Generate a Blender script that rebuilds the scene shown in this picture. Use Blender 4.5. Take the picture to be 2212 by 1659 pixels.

● ● ● ● ● ● ●

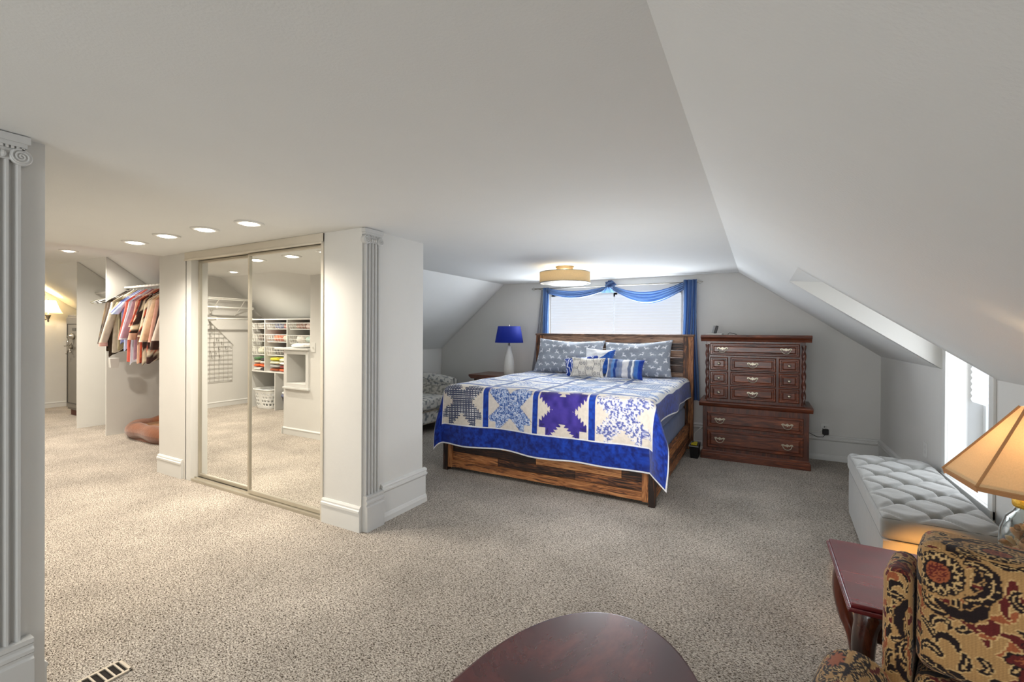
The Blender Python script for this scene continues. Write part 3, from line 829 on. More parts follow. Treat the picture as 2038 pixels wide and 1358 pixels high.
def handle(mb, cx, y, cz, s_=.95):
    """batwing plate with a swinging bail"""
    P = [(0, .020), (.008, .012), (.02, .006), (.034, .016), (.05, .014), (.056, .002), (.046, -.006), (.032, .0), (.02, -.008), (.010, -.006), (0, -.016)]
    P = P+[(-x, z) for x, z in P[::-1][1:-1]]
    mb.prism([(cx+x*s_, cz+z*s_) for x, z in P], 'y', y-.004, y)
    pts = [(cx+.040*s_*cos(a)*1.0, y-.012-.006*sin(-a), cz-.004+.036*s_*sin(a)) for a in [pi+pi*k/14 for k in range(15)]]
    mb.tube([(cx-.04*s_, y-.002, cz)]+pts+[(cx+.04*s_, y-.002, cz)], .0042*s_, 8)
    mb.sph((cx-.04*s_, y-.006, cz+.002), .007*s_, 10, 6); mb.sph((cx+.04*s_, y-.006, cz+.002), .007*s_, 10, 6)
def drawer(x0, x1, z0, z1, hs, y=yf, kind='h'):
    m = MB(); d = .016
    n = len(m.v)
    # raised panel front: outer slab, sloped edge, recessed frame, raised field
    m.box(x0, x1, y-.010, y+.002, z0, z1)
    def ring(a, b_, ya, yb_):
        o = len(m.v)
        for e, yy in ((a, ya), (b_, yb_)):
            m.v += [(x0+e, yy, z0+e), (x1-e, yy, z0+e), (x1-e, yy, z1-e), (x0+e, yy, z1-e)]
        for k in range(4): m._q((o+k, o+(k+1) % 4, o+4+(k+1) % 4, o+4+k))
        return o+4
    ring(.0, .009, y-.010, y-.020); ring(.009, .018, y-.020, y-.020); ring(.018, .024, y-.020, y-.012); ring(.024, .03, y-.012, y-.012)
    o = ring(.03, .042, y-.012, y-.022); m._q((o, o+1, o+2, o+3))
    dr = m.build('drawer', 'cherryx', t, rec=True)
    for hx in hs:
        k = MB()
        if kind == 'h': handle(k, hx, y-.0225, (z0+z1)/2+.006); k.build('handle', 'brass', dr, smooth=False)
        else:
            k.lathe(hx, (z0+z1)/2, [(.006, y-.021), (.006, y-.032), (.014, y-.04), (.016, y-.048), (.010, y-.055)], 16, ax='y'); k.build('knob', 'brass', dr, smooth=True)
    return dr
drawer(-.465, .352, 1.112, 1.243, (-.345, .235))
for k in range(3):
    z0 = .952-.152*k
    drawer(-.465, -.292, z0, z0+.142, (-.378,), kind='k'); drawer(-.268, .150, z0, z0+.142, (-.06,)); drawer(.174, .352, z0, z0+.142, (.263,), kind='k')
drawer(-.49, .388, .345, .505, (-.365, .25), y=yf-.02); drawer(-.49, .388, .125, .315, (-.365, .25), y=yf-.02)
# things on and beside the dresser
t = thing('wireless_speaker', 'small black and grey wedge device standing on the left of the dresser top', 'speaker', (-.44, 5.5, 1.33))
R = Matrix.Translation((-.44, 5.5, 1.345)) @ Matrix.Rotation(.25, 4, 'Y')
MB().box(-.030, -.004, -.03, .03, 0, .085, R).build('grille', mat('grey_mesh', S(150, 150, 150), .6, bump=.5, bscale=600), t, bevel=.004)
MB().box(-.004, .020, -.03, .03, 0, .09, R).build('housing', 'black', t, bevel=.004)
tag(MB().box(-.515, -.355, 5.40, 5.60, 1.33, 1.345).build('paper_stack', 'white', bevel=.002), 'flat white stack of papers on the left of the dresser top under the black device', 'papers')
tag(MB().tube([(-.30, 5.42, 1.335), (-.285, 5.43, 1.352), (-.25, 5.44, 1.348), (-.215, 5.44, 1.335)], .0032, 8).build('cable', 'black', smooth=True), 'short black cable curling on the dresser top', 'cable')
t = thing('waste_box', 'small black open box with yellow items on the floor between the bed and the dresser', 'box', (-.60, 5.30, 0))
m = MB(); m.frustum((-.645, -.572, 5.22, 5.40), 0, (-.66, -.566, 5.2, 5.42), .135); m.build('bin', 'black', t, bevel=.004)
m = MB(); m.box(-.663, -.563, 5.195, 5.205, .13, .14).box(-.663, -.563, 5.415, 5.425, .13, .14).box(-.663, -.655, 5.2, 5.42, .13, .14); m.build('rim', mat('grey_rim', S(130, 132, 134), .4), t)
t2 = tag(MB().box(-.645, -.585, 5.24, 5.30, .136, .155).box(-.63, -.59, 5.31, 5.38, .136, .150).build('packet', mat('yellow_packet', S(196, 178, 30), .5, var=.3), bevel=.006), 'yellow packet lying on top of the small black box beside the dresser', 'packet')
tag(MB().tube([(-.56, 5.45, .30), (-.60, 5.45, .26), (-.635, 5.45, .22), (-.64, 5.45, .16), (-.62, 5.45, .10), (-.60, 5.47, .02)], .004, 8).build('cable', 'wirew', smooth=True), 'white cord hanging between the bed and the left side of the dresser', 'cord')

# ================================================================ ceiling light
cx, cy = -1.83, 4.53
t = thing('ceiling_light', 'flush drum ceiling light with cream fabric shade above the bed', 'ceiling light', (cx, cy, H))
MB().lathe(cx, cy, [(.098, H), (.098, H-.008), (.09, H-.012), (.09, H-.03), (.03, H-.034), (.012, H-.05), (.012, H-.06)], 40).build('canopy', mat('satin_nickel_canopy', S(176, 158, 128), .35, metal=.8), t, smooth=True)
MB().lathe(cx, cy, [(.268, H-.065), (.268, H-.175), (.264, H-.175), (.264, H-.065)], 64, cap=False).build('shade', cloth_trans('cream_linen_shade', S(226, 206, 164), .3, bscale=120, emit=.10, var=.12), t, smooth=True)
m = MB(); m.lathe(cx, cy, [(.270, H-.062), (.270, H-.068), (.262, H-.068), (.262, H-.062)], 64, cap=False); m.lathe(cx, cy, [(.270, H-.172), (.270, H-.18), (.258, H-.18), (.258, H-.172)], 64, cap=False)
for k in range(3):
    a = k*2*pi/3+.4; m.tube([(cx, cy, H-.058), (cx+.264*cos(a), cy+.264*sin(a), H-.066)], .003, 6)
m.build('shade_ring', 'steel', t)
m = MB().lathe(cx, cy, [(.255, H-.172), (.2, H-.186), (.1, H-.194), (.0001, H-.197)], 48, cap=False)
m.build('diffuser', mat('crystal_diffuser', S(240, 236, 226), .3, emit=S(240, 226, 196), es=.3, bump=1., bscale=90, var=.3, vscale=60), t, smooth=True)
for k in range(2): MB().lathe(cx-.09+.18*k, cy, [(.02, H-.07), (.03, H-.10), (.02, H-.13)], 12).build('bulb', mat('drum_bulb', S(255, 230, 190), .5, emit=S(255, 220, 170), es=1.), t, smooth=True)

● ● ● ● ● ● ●

Problem requirements: Pick every line with "this" in it and copy it.

Correct answer:
Generate a Blender script that rebuilds the scene shown in this picture. Use Blender 4.5. Take the picture to be 2212 by 1659 pixels.
The Blender Python script for this scene continues. Write part 3, from line 829 on. More parts follow. Treat the picture as 2038 pixels wide and 1358 pixels high.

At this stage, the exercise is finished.